Mestre Nishiyama com o sensei Don Warrener (1999) © Arquivo

Qual é a diferença entre o jab esquerdo de um boxeador e o kizami zuki esquerdo de um praticante de karatê?
O objetivo da técnica é a diferença. Numa luta de boxe, o jab é usado para preparar a pessoa para um gancho de direita ou gancho de esquerda para marcar pontos. No karatê o objetivo é acabar com o adversário com uma técnica única, semelhante a um corte da espada.

Como o Código do Samurai influenciou o karatê?
Isso costuma ser confuso para as pessoas. Os samurais eram soldados profissionais. Eles trabalhavam para um senhor, tinham um patrão. As artes marciais são diferentes, elas tratam do desenvolvimento pessoal visando a tornar uma pessoa melhor.

Karatê e o futuro

Agora estamos em 1999. Onde e como você gostaria de ver o karatê em 2099?
Eu gostaria que fosse exatamente a mesma coisa como o karatê tradicional é ensinando hoje. Devemos lembrar que o karatê não é uma ciência. É uma arte. Usamos a ciência para melhorar a forma de arte. Acho que isso pode ser mais bem explicado se pensarmos num pintor ou artista. Ele deve usar os pincéis, a tela e as tintas para criar uma bela pintura, mas ainda é o ser humano quem deve fazer a pintura. É por isso também que o karatê é uma forma de arte.

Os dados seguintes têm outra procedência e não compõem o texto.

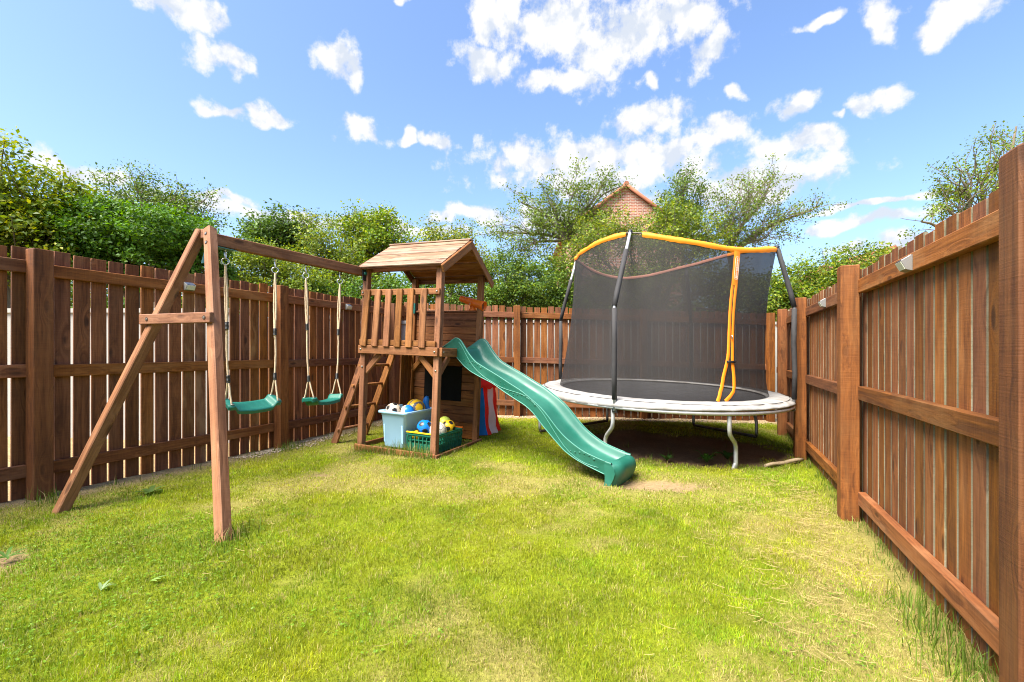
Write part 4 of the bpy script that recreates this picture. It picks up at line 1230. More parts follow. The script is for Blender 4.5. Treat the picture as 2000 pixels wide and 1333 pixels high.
def build_crate():
    t = thing('plastic_crate', 'dark green ribbed plastic crate of balls under tower', 'crate', tower_pt(-.24, .36, 0))
    TM = TT @ Matrix.Translation((-.225, .365, .01))
    hx, hy, H = .175, .275, .20
    fl = .016
    def wall(a, b_, nm):
        b = MB()
        a = Vector(a); b_ = Vector(b_); d = (b_ - a).normalized(); o_ = Vector((d.y, -d.x, 0)); L = (b_ - a).length
        def slab(s0, s1, z0, z1, th=.010, off=0.0):
            q = []
            for s in (s0, s1):
                for z in (z0, z1):
                    for k in (0, -th): q.append(TM @ (a + d * s + o_ * (fl * z / H + k + off) + Vector((0, 0, z))))
            b.add(q, [(0, 2, 6, 4), (1, 5, 7, 3), (0, 4, 5, 1), (2, 3, 7, 6), (0, 1, 3, 2), (4, 6, 7, 5)])
        slab(0, L, 0, .09); slab(0, L, .165, H); slab(0, L, .178, .186, .006, .010); slab(0, L, .120, .130, .008, .001)
        n = max(5, int(L / .045))
        for k in range(n + 1):
            s = L * k / n
            slab(max(0, s - .006), min(L, s + .006), .09, .165, .009, .0)
            slab(max(0, s - .004), min(L, s + .004), .0, .16, .004, .008)
        b.build(nm, M['crate'], t)
    wall((-hx, -hy, 0), (hx, -hy, 0), 'side'); wall((hx, -hy, 0), (hx, hy, 0), 'side'); wall((hx, hy, 0), (-hx, hy, 0), 'side'); wall((-hx, hy, 0), (-hx, -hy, 0), 'side')
    MB().box((0, 0, .008), (hx * 2 - .02, hy * 2 - .02, .012)).build('base', M['crate'], t, TM)
    for y in (-hy - fl, hy + fl):
        MB().box((0, y, H + .007), (hx * 2 + .02, .022, .011)).build('lip', M['ball_yellow'] if y < 0 else M['toy_orange'], t, TM)
    P = lambda x, y, z: TM @ Vector((x, y, z))
    ball('football', 'shiny blue ball with black patches in green crate', P(-.045, -.155, .245), .086, 'ball_blue', 'ball_black', rot=(.5, .15, .9))
    ball('football', 'off white stitched football in the green crate', P(.092, -.10, .215), .098, 'ball_white', None, 'grey_print', rot=(.3, .5, .1))
    ball('football', 'yellow ball with black patches in green crate', P(.105, .105, .232), .078, 'ball_yellow', 'ball_black', rot=(.2, .1, .6))
    ball('small_ball', 'small plain yellow ball low in crate front corner', P(-.115, -.20, .155), .055, 'ball_yellow')
    ball('small_ball', 'plain yellow ball behind the blue one in crate', P(-.03, .02, .225), .075, 'ball_yellow')
    ball('small_ball', 'lime green ball at the back of the green crate', P(.0, .19, .255), .076, 'ball_lime', 'ball_white', rot=(.5, .3, 2.4), style='halves')
build_crate()

def build_telescope():
    base = tower_pt(-.105, TDp - .0, 1.613)
    t = thing('toy_telescope', 'orange plastic toy telescope on the tower wall', 'toy telescope', base)
    ax = (at(935, 589, 5.45) - at(889, 574, 5.62)).normalized()
    c = base + Vector((0, 0, .105))
    a0 = c - ax * .185; q = ax.to_track_quat('Z', 'Y').to_matrix().to_4x4()
    MB().lathe([(.0, .004), (.028, .004), (.030, 0), (.036, .0), (.040, .02), (.040, .085), (.043, .09), (.046, .10), (.046, .19), (.049, .196), (.051, .21), (.055, .33), (.060, .345), (.060, .365), (.052, .366), (.050, .33)], 20, Matrix.Translation(a0) @ q).build('barrel', M['toy_orange'], t)
    MB().lathe([(.0, .001), (.026, .001)], 16, Matrix.Translation(a0 - ax * .0) @ q).build('eyepiece', M['tent_red'], t)
    MB().lathe([(.046, 0), (.048, .008), (.040, .022), (.028, .05), (.027, .085)], 16, Matrix.Translation(base)).build('stand', M['toy_orange'], t)
    for s in (-1, 1):
        n = Vector((ax.y, -ax.x, 0)).normalized() * s
        MB().tube([c + n * .030 - Vector((0, 0, .05)), c + n * .050 - Vector((0, 0, .03)), c + n * .050], .014, 8).build('yoke', M['toy_orange'], t)
        MB().tube([c + n * .05 - Vector((0, 0, .025)), c + n * .062 - Vector((0, 0, .025))], .010, 8).build('pivot', M['bolt'], t)
build_telescope()

def build_tent():
    cx, cy = -.60, 6.25; z = g(cx, cy)
    t = thing('play_tent', 'red white and blue cloth play tent behind the tower', 'play tent', (cx, cy, z))
    cols = ['tent_blue', 'tent_red', 'tent_white', 'tent_red', 'tent_blue', 'tent_red', 'tent_white', 'tent_red']
    edges = [-130, -51, -39, -16, 4, 70, 110, 150, 230]
    for k in range(8):
        rows = []
        for zz in np.linspace(0, .66, 9):
            row = []
            for a in np.linspace(edges[k], edges[k + 1], 8):
                w_ = .012 * math.sin(R(a) * 13 + zz * 4) + .008 * math.sin(zz * 17 + a * .1)
                r = .405 - .05 * zz / .66 + w_ * (1.4 - zz)
                if zz == 0: r += .03
                row.append(Vector((cx + r * math.cos(R(a)), cy + r * math.sin(R(a)), z + zz)))
            rows.append(row)
        MB().grid(rows).build('panel', M[cols[k]], t)
    rows = []
    for a in np.linspace(0, 360, 73)[:-1]:
        s = .018 * math.sin(R(a) * 12)
        rows.append([Vector((cx + r * math.cos(R(a)), cy + r * math.sin(R(a)), z + h)) for r, h in ((.385, .60 + s), (.39, .64), (.375, .70), (.27, .84), (.14, .98), (.01, 1.08))])
    MB().grid(rows + [rows[0]]).build('roof', M['tent_red'], t)
build_tent()

# ------------------------------------------------------------------ solar lamps on the rails
def build_lamp(label, p, nrm):
    t = thing('solar_light', label, 'solar light', p, 'solar lights on fence rails')
    nrm = Vector(nrm).normalized(); z = Vector((0, 0, 1)); x = z.cross(nrm).normalized()
    TM = Matrix(((x.x, nrm.x, 0, p[0]), (x.y, nrm.y, 0, p[1]), (0, 0, 1, p[2]), (0, 0, 0, 1)))
    w, d, h = .042, .046, .040
    # wedge case: sloping top with the cell, slanted lens under it
    v = [(-w, 0, -h), (w, 0, -h), (w, 0, h), (-w, 0, h), (-w, d * .55, -h * .82), (w, d * .55, -h * .82), (w, d, h * .25), (-w, d, h * .25)]
    mbc = MB().add([TM @ Vector(q) for q in v], [(0, 1, 2, 3), (0, 4, 5, 1), (4, 7, 6, 5), (3, 2, 6, 7), (0, 3, 7, 4), (1, 5, 6, 2)]); case = mbc.build('case', M['lamp_case'], t)
    def inset(a, b_, c, e, nm, mt, k=.14, o=.003):
        q = [Vector(v[i]) for i in (a, b_, c, e)]; cn = sum(q, Vector()) / 4; n = (q[1] - q[0]).cross(q[3] - q[0]).normalized()
        if n.dot(cn - Vector((0, 0, 0))) < 0: n = -n
        q2 = [TM @ (p_.lerp(cn, k * 1.2) + n * o) for p_ in q]; q3 = [TM @ (p_.lerp(cn, k) + n * .0005) for p_ in q]
        MB().add(q2 + q3, [(0, 1, 2, 3), (0, 4, 5, 1), (1, 5, 6, 2), (2, 6, 7, 3), (3, 7, 4, 0)]).build(nm, M[mt], case)
    inset(3, 2, 6, 7, 'solar_cell', 'lamp_panel'); inset(4, 7, 6, 5, 'lens', 'lamp_lens', .10)
lo = Vector((-.922, .3872, 0)); ro = Vector((.913, -.408, 0))
def on_left(px, z):
    r = (px - 1000) / F; y = -(-4.78 - .0405 / .922) / (.42 - r)
    return Vector((r * y, y, EYE + z))
def on_right(px, z):
    r = (px - 1000) / F; y = (.938 + .042 / .913) / (r - .447)
    return Vector((r * y, y, EYE + z))
build_lamp('small square solar light on left fence behind the A frame', on_left(368, .605), -lo)
build_lamp('small square solar light on left fence beside the play tower', on_left(679, .60), -lo)
build_lamp('silver solar light on nearest bay of the right fence', on_right(1776, .445), -ro)
build_lamp('silver solar light on far bay of the right fence', on_right(1611, .435), -ro)

# ------------------------------------------------------------------ houses beyond
def house(label, apex, half, depth, name='brick_house'):
    ax, ay, az = apex; slope = .74
    t = thing(name, label, 'house', (ax, ay, 0))
    ez = az - half * slope
    b = MB()
    f = [Vector((ax - half, ay, -.5)), Vector((ax + half, ay, -.5)), Vector((ax + half, ay, ez)), Vector((ax, ay, az)), Vector((ax - half, ay, ez))]
    k = [p + Vector((0, depth, 0)) for p in f]
    b.add(f + k, [(0, 1, 2, 3, 4), (9, 8, 7, 6, 5), (1, 6, 7, 2), (0, 4, 9, 5)])
    b.build('wall', M['brick'], t, Matrix.Identity(4))
    for s in (-1, 1):
        n = Vector((s * slope, 0, 1)).normalized(); e = Vector((s, 0, -slope)).normalized()
        top = Vector((ax, ay - .12, az + .04)); ln = math.hypot(half, half * slope) + .35
        rf = MB()
        rows_n = 18
        for q in range(rows_n):                   # lapped courses of tiles
            a = top + e * (ln * q / rows_n) + n * .03; c = top + e * (ln * (q + 1) / rows_n + .03) + n * .075
            d_ = Vector((0, depth + .24, 0))
            rf.add([a, c, c + d_, a + d_, a - n * .03, c - n * .06, c + d_ - n * .06, a + d_ - n * .03], [(0, 1, 2, 3), (7, 6, 5, 4), (0, 4, 5, 1), (1, 5, 6, 2), (2, 6, 7, 3)])
        rf.build('roof', M['tile'], t)
        vg = MB(); vg.tube([top - Vector((0, .03, 0)) + n * .02, top - Vector((0, .03, 0)) + e * ln + n * .02], .085, 6); vg.build('verge', M['tile'], t)
    MB().tube([Vector((ax, ay - .2, az + .12)), Vector((ax, ay + depth + .15, az + .12))], .12, 8).build('ridge', M['tile'], t)
    return t
ap = at(1222, 366, 22.0)
house('red brick house gable rising behind the hawthorn tree', (ap.x, ap.y, ap.z), 2.7, 8.0)
ap = at(1743, 489, 26.0)
house('house with red roof peak just above right fence', (ap.x, ap.y, ap.z), 3.6, 7.0)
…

Sensei, quero agradecer novamente por reservar um tempo para sentar e responder a todas essas perguntas. Peço desculpas por tomar tanto do seu precioso tempo.
Sem problemas, sem problemas, de nada.

Deus abençoe o Sensei Hidetaka Nishiyama. Não o esqueceremos e usaremos suas lições para transmitir aos nossos alunos.

Sobre o autor: Don Warrener é um professor de karatê Goju-ryu; foi aluno de Richard Kim por mais de 30 anos. Ele é um conhecido escritor de muitos artigos sobre artes marciais e autor do livro “Traditional Goju Karate”.